Introducing the Problem Statement
During the second half of the visit, members of Fiskars’s creative teams were on hand to present the problem statement and meet the students, all of whom were asked to sign a nondisclosure agreement to protect the confidential nature of the problem statement.
Julia Dorn, Fiskars’s director of category marketing, gave an overview of what drives the brand, the brand positioning statement, and its design philosophy. “The market has shifted,” Dorn said, addressing students directly. “What would you be doing if this was your job?”
Guha followed up with consumer insights, trends in the industry, and statistics on areas such as brand awareness and consumer spending on specific products. After opening the room up for questions, it was clear students were the ones in the driver’s seat now. A hand went up to ask whether Fiskars had considered a particular avenue of action.
“Should we?” Guha replied, as the class erupted in laughter. “Other questions?”
After the Fiskars team presented the problem statement, they advised students to use the insights they were given, outline what the company’s priorities should be, develop a strategic plan, and ultimately present it to the Fiskars team. They were also given parameters to work within, including the the target consumer, issues around sustainability and revenue, and alignment with the Fiskars brand.
Dorn said that the Fiskars team was aiming to keep the scope as open as possible in order to maximize the students’ creativity and innovative thinking, so they could take what was most relevant and spark ideas for their team projects.
Applying Classroom Skills to a Business Product
During the course of the spring semester, students had a monthly check-in with Fiskars and were able to pull in knowledge and expertise from what they were learning in Moreau’s class, such as applications from case studies, design thinking, and frameworks like developing the ROI—return on investment.

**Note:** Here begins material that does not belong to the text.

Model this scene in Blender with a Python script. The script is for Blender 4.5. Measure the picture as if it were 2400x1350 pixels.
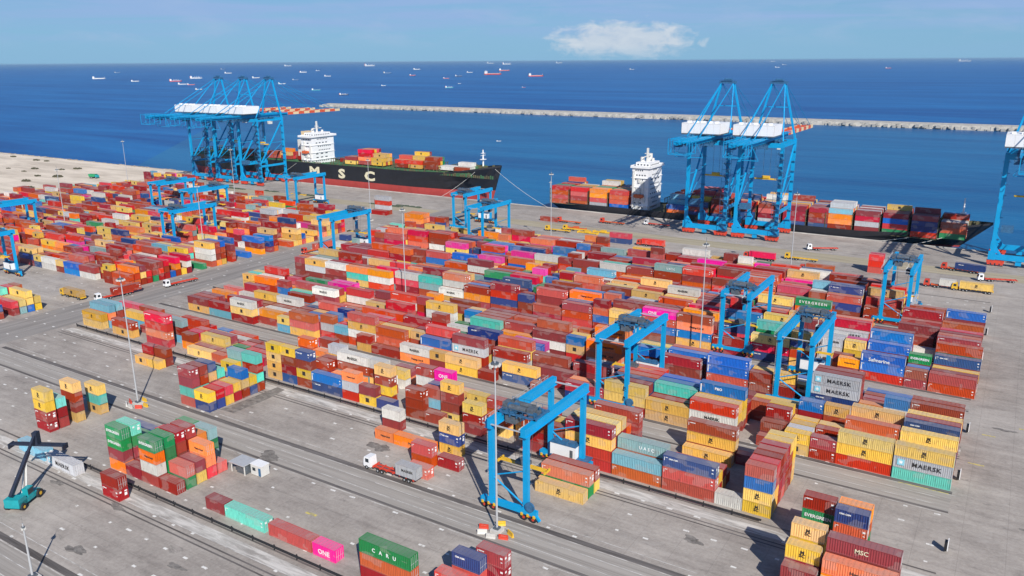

Brand and project management student Melissa Abney (MBA ’19) admitted that although the project itself was “pretty strenuous,” the process as a whole was a “great opportunity for us to get exposure to a key aspect of business.”
Among the challenges the students faced was taking the information they had been given as a jumping off point and having the ability to think beyond it to a bigger picture. The more questions her team asked, Abney said, the more constraints they found, forcing them to “thoughtfully consider” their choices and options at each juncture.
“That’s actually really beneficial,” Abney said, “because we’re not always going to be able to ask for the sky and obtain that.” In the end, Abney said she and her team were proud of the research they put into their project and the final result they presented to Fiskars.
Moreau said that some of the arduous aspects of the project along the way for students—such as narrowing down the wide scope of the job and the way the company encouraged students to think about innovation—offered real benefits to students as an end result.
Taking risks is hard, Moreau said, but it was great for students to experience. “When they checked in with Fiskars, it was a constant push to say, ‘you can go into these additional spaces’ or ‘you can think about not branding it the same way,’” Moreau explained. “They wanted them to swing for the fences with no guardrails.”